#### What to do
Leave out all pictures and give back precisely the lines from the line with "Build this scene" to the line with "COVE = 10.5", including those two lines.

#### Recorded data
+ + + + +

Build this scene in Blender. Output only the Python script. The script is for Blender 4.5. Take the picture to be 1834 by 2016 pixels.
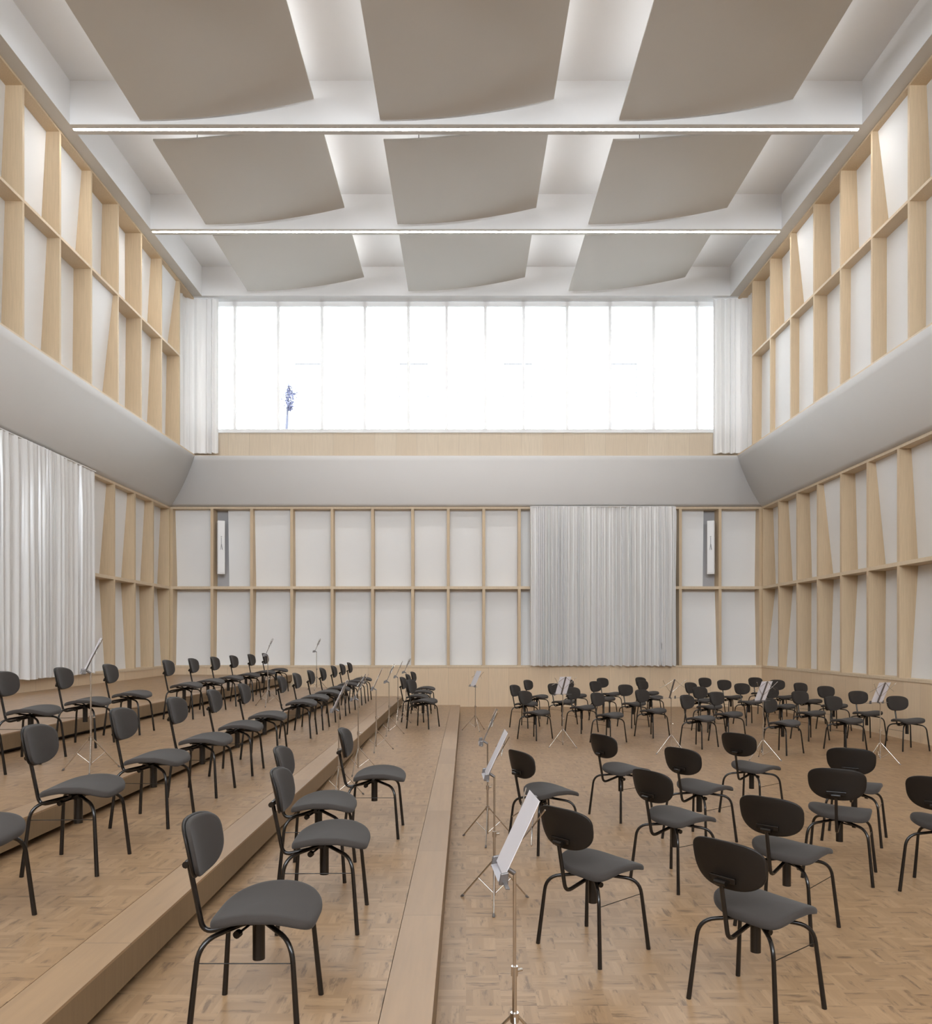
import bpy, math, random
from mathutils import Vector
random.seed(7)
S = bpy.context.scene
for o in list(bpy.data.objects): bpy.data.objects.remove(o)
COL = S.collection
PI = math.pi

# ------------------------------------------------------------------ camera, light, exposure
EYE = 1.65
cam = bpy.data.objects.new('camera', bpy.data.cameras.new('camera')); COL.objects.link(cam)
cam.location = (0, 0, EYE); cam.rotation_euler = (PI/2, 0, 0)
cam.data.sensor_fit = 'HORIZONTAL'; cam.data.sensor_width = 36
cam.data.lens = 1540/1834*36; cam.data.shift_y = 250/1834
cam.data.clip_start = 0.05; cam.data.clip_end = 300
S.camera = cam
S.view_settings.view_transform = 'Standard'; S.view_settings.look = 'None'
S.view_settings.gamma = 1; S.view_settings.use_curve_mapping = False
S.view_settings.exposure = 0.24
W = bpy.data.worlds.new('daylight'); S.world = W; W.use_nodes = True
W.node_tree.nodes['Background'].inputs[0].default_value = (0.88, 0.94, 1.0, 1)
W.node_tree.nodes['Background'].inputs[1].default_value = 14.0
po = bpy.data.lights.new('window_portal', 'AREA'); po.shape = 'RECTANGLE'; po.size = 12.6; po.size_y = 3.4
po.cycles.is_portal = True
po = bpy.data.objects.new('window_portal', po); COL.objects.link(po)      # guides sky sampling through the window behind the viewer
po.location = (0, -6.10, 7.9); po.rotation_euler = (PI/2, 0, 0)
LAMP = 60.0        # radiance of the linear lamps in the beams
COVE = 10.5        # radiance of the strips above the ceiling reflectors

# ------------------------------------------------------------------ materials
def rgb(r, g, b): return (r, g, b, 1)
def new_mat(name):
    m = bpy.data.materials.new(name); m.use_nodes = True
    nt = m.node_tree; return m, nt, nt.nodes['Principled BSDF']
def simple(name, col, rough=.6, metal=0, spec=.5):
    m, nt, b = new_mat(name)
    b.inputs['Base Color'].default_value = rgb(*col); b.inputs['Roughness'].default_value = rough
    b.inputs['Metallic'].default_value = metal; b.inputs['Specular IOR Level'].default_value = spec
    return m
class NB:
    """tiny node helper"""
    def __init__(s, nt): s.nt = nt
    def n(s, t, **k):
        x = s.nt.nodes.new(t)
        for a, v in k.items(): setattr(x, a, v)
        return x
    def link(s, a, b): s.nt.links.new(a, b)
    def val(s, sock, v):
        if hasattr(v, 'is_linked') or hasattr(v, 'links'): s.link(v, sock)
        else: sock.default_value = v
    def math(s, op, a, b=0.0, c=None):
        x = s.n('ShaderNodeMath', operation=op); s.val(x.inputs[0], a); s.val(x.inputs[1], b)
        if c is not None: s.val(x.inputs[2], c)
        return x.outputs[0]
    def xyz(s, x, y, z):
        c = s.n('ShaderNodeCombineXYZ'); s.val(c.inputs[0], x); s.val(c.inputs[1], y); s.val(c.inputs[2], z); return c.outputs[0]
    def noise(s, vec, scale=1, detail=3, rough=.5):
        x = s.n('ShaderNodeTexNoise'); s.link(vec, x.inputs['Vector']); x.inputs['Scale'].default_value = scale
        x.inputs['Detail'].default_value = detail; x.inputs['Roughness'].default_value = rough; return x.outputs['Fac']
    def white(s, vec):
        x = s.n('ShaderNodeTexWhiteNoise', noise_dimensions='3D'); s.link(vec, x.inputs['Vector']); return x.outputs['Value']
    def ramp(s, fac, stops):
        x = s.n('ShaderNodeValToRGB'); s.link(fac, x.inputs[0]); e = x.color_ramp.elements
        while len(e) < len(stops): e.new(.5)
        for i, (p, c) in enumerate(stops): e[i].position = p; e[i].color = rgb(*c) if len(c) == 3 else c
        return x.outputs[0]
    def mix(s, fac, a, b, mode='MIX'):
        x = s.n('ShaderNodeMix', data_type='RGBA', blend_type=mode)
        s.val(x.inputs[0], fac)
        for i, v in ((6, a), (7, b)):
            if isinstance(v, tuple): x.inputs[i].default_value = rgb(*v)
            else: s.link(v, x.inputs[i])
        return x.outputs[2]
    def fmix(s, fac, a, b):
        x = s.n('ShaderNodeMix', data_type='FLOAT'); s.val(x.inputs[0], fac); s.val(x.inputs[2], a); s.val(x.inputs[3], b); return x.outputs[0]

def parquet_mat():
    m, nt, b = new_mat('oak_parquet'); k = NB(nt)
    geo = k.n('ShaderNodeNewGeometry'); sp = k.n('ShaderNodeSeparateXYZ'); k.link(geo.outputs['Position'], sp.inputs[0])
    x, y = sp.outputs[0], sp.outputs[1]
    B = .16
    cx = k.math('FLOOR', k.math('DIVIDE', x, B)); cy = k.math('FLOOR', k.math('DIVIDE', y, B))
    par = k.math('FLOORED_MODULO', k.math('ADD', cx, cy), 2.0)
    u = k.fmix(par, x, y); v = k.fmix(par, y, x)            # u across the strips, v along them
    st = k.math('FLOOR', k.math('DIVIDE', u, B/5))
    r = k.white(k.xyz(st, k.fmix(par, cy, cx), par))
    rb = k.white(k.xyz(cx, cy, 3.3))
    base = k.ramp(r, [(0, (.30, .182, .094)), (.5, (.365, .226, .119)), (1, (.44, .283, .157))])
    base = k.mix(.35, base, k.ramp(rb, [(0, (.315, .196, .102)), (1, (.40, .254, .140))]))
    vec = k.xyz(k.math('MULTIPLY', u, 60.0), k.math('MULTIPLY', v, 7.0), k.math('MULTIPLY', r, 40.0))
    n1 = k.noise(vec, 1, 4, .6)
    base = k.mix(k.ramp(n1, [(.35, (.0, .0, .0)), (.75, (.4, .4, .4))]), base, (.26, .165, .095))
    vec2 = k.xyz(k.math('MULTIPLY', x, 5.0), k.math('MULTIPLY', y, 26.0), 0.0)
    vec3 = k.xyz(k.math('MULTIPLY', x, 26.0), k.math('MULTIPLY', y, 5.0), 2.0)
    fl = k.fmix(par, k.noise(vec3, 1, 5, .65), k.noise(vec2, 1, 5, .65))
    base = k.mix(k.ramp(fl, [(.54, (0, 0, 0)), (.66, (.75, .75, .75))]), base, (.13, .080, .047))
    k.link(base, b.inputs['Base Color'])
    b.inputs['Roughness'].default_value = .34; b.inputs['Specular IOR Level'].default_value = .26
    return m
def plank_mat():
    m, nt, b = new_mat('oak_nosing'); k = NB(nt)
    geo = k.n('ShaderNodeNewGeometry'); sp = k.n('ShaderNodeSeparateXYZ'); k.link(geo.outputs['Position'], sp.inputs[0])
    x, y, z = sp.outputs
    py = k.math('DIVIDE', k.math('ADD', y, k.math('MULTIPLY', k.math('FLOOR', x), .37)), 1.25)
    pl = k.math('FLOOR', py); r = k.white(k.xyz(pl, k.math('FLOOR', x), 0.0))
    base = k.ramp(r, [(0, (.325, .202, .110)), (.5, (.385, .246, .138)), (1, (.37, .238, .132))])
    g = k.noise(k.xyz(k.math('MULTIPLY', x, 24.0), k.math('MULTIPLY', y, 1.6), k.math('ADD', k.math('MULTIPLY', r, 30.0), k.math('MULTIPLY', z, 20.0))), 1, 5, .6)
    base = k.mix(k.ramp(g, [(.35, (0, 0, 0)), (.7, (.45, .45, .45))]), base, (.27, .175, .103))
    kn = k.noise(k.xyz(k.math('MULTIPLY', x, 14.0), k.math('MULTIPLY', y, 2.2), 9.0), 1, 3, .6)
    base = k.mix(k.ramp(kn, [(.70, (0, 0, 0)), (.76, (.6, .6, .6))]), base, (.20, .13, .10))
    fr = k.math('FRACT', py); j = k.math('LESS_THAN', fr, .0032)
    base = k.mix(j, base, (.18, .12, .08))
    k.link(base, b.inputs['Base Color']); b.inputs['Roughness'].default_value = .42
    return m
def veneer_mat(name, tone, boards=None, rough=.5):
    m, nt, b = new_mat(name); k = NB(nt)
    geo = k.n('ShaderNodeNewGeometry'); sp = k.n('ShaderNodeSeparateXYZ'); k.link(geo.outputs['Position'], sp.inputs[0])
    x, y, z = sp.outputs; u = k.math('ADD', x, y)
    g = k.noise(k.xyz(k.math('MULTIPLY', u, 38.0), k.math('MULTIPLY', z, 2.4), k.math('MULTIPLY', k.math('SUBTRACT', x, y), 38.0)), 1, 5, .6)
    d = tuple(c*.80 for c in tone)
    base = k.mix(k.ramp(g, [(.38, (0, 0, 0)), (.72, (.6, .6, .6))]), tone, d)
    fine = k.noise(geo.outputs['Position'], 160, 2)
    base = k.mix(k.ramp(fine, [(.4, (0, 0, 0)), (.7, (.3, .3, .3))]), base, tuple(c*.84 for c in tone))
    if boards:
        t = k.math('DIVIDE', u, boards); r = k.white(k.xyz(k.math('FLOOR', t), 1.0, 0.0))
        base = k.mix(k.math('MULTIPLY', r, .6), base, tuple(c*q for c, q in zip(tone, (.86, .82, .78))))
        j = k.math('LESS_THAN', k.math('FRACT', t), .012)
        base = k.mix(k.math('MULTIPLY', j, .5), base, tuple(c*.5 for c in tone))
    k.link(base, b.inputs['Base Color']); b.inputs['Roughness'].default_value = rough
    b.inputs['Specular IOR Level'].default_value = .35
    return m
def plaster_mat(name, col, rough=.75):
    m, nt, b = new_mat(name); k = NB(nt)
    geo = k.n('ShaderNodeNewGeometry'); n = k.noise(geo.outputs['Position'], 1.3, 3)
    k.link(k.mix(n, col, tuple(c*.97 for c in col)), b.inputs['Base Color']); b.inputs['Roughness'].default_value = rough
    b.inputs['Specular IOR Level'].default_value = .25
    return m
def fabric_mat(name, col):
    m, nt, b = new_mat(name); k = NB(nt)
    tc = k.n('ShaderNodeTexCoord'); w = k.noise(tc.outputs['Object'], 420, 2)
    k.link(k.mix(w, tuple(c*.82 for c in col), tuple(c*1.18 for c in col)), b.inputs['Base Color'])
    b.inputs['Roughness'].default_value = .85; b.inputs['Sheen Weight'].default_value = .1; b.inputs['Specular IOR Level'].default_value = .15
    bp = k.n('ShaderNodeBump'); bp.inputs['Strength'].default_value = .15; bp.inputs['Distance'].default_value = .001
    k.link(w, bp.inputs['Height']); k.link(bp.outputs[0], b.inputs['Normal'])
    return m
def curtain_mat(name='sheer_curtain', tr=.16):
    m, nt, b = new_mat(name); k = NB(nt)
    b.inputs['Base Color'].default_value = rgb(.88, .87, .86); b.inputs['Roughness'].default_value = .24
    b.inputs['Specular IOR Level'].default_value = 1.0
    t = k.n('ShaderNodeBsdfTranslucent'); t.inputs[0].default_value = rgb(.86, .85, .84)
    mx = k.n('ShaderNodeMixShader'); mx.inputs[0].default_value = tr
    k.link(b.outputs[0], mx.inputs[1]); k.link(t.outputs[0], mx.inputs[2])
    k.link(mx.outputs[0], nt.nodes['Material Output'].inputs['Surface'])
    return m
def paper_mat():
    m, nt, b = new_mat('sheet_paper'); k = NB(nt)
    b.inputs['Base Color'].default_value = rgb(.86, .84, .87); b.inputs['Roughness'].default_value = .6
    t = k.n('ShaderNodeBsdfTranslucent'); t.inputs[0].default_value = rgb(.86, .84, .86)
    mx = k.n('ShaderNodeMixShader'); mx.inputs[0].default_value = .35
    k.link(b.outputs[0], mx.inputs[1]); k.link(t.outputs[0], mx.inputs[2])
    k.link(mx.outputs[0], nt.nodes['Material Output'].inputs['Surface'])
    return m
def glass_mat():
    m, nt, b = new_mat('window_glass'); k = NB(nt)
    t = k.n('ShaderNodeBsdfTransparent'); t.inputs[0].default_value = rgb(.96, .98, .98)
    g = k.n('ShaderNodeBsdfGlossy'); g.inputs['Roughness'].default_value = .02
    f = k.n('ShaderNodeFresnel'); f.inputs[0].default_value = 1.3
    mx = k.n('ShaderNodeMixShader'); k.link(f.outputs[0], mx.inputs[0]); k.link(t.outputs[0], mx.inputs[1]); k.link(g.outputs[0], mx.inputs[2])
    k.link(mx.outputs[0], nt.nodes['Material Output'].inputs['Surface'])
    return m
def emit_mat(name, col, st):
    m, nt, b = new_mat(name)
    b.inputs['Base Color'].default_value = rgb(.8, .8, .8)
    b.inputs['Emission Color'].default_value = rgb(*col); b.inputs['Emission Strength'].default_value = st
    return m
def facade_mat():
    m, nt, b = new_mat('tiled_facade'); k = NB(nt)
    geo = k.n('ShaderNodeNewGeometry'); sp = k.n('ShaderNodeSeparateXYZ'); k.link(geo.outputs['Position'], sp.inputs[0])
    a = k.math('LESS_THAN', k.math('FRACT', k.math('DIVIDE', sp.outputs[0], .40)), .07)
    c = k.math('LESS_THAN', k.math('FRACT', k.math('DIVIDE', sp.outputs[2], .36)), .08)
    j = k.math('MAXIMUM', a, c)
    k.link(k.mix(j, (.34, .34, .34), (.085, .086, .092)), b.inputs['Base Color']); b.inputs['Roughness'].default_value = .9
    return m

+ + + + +

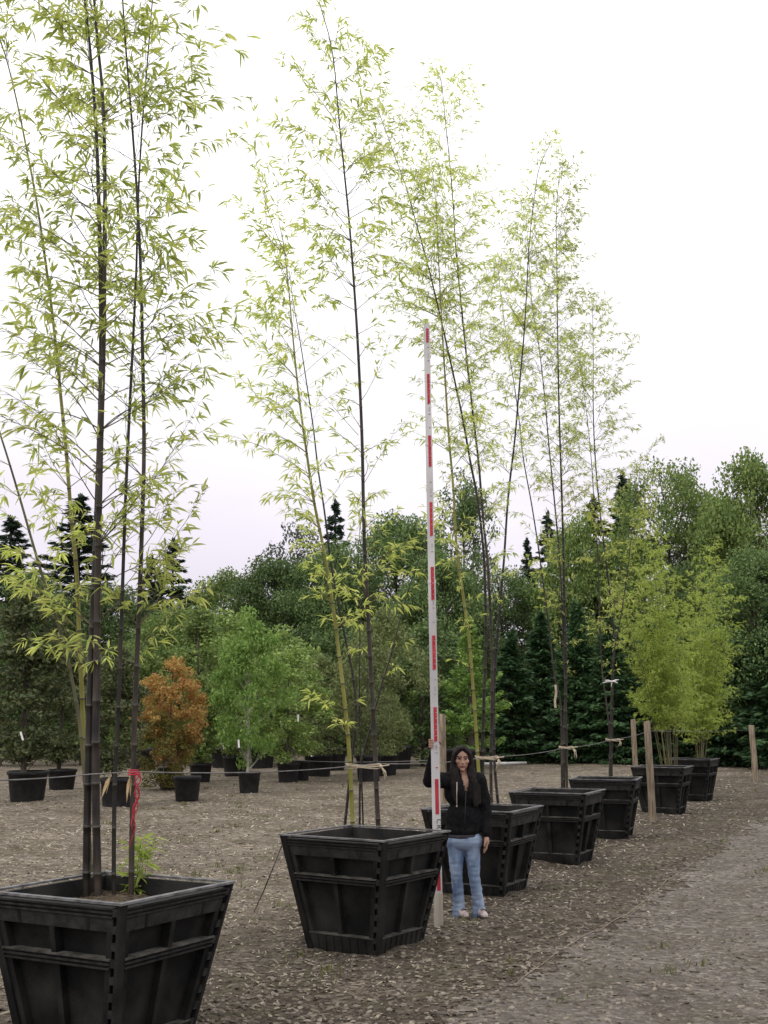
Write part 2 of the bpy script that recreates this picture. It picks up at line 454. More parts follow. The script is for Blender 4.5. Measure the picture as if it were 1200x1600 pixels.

+ + + + +

#### The output
Build this scene in Blender. Output only the Python script. The script is for Blender 4.5. Take the picture to be 1834 by 2016 pixels.
import bpy, math, random
from mathutils import Vector
random.seed(7)
S = bpy.context.scene
for o in list(bpy.data.objects): bpy.data.objects.remove(o)
COL = S.collection
PI = math.pi

# ------------------------------------------------------------------ camera, light, exposure
EYE = 1.65
cam = bpy.data.objects.new('camera', bpy.data.cameras.new('camera')); COL.objects.link(cam)
cam.location = (0, 0, EYE); cam.rotation_euler = (PI/2, 0, 0)
cam.data.sensor_fit = 'HORIZONTAL'; cam.data.sensor_width = 36
cam.data.lens = 1540/1834*36; cam.data.shift_y = 250/1834
cam.data.clip_start = 0.05; cam.data.clip_end = 300
S.camera = cam
S.view_settings.view_transform = 'Standard'; S.view_settings.look = 'None'
S.view_settings.gamma = 1; S.view_settings.use_curve_mapping = False
S.view_settings.exposure = 0.24
W = bpy.data.worlds.new('daylight'); S.world = W; W.use_nodes = True
W.node_tree.nodes['Background'].inputs[0].default_value = (0.88, 0.94, 1.0, 1)
W.node_tree.nodes['Background'].inputs[1].default_value = 14.0
po = bpy.data.lights.new('window_portal', 'AREA'); po.shape = 'RECTANGLE'; po.size = 12.6; po.size_y = 3.4
po.cycles.is_portal = True
po = bpy.data.objects.new('window_portal', po); COL.objects.link(po)      # guides sky sampling through the window behind the viewer
po.location = (0, -6.10, 7.9); po.rotation_euler = (PI/2, 0, 0)
LAMP = 60.0        # radiance of the linear lamps in the beams
COVE = 10.5        # radiance of the strips above the ceiling reflectors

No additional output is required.